* _Written problem_
State how many lines of the entries hold the string "that", and nothing more.

Rows from a 3D scene dataset
:::
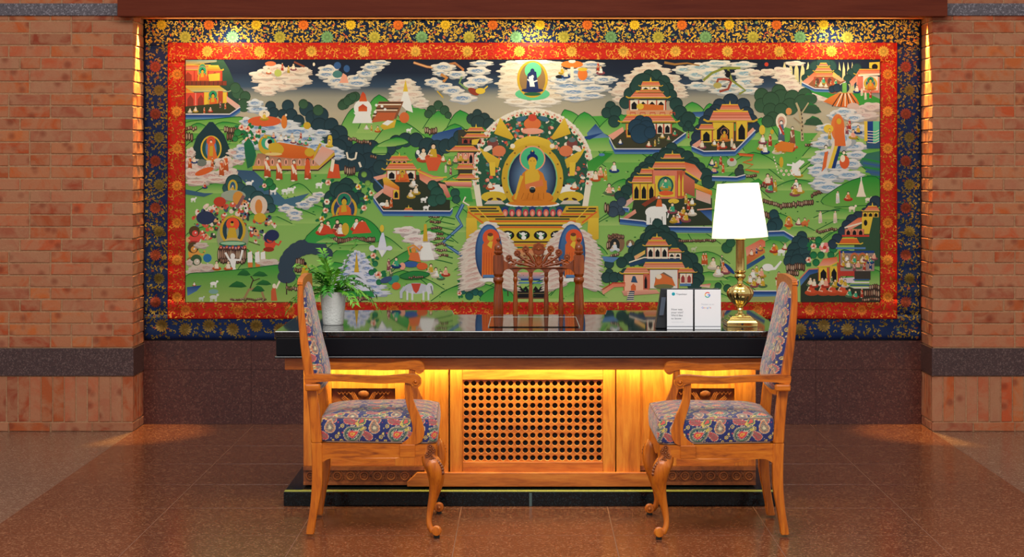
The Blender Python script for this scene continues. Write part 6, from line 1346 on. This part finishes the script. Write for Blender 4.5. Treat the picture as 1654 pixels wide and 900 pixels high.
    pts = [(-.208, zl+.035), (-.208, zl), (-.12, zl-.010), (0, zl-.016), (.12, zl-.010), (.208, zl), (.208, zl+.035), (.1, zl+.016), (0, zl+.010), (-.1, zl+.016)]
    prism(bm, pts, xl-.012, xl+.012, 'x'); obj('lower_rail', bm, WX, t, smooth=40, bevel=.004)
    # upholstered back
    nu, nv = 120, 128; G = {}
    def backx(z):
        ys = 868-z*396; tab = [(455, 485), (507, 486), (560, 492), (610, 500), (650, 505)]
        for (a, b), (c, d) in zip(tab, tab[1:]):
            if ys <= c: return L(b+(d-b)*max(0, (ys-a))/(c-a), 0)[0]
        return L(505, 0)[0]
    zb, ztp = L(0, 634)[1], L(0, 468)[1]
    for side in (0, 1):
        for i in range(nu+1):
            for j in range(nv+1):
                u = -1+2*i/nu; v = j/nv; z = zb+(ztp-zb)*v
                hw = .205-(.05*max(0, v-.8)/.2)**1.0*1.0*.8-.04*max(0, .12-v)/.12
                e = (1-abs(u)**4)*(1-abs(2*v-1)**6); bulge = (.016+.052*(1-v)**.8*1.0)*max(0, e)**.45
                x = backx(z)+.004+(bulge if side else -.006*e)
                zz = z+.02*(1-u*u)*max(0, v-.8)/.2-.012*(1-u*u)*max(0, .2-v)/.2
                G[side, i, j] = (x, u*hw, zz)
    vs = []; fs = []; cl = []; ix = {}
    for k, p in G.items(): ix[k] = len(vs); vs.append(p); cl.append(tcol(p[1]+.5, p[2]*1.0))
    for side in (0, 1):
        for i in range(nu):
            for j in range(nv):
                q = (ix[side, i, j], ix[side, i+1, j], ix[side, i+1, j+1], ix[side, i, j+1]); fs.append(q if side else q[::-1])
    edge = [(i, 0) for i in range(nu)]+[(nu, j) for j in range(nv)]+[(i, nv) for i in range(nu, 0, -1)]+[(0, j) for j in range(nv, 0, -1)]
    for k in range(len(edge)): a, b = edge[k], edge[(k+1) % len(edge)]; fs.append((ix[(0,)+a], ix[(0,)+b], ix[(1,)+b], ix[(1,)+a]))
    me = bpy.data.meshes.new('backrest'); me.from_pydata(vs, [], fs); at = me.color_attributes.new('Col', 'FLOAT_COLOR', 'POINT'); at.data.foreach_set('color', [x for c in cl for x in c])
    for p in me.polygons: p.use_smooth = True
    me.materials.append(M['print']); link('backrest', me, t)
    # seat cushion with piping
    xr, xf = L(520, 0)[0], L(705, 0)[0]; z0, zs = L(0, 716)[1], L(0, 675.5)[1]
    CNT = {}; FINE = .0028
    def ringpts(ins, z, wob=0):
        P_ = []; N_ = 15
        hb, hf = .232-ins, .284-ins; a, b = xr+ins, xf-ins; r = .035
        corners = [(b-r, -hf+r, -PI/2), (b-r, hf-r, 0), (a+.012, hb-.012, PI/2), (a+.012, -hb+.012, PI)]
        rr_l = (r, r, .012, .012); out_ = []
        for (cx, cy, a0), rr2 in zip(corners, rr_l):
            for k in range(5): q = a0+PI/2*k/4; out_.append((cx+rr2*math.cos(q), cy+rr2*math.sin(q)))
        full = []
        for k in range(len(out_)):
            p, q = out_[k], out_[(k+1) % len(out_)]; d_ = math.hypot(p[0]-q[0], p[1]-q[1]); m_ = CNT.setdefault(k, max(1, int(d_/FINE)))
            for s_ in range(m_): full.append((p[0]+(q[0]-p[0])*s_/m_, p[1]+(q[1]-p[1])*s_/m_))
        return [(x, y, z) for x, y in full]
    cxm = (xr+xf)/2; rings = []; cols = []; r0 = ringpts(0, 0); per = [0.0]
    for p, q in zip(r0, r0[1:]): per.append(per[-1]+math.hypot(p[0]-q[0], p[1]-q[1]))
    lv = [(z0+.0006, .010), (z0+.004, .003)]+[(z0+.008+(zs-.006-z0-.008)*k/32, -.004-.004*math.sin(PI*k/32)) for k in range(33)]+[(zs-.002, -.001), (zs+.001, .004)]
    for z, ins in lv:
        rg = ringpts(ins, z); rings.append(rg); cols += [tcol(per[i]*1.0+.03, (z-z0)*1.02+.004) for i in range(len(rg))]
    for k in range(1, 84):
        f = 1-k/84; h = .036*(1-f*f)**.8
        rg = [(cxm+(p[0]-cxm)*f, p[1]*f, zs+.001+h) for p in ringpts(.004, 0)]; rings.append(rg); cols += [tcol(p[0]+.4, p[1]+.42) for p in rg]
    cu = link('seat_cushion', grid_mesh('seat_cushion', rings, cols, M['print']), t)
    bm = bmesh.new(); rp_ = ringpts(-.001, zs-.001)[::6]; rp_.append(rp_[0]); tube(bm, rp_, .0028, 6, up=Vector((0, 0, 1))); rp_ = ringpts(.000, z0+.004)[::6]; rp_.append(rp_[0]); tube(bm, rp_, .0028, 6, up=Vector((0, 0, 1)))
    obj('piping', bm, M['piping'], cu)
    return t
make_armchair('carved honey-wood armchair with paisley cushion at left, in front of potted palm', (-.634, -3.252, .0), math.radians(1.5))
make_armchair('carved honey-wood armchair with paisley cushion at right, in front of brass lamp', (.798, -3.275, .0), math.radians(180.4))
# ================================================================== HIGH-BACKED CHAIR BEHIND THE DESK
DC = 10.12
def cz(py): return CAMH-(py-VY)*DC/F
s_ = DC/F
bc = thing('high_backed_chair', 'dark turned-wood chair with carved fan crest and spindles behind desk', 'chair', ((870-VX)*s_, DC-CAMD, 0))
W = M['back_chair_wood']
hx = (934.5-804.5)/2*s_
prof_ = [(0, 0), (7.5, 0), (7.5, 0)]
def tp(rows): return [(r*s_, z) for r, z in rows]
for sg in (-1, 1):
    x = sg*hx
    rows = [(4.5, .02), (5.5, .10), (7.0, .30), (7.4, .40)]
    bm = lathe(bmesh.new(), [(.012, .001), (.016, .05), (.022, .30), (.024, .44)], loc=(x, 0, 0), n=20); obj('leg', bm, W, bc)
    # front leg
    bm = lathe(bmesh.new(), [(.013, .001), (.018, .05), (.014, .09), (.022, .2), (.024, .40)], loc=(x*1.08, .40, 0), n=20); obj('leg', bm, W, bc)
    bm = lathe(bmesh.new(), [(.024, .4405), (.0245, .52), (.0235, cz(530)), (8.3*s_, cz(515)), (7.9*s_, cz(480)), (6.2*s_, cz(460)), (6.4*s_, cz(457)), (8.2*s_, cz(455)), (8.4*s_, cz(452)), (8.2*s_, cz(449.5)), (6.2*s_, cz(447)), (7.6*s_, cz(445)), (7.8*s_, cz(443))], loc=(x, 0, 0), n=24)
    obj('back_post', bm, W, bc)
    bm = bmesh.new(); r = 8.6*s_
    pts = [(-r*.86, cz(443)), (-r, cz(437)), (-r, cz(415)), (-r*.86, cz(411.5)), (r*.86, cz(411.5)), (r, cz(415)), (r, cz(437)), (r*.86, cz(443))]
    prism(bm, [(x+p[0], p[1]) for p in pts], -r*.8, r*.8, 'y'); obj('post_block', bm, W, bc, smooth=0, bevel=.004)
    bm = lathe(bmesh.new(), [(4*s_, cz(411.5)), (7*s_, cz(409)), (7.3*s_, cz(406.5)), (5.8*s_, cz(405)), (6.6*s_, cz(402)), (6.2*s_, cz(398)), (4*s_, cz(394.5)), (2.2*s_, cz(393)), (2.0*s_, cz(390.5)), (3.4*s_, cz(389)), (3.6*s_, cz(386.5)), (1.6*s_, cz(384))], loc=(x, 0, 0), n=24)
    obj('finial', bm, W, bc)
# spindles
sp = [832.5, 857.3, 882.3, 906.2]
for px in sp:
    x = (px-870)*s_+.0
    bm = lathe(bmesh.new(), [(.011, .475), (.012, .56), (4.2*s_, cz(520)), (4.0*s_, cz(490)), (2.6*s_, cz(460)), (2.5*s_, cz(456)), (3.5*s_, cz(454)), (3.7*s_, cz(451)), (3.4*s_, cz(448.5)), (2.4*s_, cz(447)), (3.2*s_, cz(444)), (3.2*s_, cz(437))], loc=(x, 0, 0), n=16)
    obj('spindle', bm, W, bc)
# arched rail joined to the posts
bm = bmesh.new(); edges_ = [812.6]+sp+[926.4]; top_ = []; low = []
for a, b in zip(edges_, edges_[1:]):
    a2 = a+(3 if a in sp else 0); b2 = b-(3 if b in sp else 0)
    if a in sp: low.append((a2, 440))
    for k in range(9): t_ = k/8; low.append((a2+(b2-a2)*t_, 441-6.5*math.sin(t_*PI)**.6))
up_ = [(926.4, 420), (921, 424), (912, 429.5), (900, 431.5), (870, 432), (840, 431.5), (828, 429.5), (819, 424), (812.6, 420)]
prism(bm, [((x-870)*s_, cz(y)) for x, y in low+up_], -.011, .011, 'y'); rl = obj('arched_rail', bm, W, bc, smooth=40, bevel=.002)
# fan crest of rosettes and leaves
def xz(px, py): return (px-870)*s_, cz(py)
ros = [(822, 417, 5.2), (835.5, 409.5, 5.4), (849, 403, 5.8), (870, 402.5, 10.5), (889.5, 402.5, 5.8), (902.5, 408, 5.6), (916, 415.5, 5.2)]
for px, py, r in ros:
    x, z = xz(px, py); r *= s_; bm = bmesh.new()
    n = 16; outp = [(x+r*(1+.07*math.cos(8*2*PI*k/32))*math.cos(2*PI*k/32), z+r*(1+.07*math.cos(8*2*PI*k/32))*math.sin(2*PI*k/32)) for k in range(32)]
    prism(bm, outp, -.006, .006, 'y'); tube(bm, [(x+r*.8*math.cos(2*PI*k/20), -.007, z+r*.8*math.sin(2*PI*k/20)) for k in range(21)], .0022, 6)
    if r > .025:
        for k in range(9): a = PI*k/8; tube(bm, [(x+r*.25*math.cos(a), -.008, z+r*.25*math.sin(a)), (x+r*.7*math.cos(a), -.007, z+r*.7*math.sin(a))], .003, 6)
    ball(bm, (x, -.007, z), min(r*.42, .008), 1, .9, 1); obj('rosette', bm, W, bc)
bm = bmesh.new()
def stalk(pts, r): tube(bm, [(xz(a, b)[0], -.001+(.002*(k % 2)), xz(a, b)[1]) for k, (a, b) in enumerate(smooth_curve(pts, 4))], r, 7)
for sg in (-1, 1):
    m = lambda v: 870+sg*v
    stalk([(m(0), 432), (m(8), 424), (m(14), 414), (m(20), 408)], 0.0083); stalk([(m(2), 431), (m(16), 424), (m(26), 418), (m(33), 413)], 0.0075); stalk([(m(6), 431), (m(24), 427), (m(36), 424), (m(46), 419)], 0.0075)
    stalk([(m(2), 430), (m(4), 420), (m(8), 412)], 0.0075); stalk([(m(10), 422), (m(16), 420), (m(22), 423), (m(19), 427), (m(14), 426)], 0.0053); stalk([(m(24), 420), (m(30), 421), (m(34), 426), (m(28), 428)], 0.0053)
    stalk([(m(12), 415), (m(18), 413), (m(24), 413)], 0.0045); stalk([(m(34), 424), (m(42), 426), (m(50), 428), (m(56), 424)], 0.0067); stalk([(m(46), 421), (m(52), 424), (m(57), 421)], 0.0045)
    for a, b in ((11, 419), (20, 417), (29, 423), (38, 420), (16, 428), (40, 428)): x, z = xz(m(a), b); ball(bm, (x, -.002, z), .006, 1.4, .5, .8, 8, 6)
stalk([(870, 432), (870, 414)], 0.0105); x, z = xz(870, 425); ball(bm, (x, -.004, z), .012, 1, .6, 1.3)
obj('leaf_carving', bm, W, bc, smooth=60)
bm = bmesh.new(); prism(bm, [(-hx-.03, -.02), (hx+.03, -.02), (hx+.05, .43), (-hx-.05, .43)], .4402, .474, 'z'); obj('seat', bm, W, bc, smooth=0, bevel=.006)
:::
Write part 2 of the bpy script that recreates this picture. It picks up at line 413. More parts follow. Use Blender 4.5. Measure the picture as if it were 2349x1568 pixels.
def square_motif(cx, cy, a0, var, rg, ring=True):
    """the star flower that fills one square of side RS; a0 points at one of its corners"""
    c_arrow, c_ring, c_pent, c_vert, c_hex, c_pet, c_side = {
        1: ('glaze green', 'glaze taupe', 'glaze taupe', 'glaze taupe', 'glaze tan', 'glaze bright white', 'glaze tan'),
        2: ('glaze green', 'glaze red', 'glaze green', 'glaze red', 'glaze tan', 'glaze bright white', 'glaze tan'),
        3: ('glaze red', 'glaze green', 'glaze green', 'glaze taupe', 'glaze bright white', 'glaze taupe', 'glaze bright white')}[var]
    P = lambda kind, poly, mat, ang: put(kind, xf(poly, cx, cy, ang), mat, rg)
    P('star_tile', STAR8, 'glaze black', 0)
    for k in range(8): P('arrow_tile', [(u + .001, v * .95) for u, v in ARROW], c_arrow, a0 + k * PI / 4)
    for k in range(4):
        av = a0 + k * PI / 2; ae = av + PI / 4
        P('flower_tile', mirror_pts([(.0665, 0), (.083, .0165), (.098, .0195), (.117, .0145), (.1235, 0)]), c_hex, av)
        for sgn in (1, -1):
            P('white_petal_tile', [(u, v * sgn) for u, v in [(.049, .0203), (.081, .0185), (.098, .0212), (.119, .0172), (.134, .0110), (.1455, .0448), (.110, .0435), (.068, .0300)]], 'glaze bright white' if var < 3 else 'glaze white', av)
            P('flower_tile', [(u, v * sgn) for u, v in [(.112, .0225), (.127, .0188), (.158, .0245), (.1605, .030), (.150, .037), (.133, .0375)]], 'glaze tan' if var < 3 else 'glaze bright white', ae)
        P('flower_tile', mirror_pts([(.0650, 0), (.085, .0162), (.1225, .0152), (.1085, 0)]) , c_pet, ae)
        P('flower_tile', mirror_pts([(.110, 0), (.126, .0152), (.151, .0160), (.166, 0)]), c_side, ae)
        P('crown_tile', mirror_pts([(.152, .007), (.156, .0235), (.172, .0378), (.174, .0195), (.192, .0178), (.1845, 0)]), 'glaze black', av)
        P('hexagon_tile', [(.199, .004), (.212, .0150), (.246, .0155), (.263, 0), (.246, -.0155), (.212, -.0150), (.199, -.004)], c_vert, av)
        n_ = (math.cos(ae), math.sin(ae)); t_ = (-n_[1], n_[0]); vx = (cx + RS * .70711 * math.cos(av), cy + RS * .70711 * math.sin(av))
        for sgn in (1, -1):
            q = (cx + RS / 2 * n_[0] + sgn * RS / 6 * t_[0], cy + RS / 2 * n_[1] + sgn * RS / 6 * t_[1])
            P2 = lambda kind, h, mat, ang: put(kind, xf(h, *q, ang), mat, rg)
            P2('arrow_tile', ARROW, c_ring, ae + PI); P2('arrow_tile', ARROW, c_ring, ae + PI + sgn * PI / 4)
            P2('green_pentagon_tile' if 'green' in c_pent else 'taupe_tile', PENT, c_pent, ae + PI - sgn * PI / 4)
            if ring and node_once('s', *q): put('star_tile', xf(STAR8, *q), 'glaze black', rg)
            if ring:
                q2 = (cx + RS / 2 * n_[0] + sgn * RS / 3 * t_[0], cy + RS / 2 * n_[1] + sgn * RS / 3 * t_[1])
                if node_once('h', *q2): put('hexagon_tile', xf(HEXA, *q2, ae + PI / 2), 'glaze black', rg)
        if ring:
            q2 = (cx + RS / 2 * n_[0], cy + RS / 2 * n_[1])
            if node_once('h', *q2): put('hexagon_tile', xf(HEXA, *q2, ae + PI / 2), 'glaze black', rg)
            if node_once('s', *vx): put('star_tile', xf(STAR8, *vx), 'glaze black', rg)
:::
* _The output_
2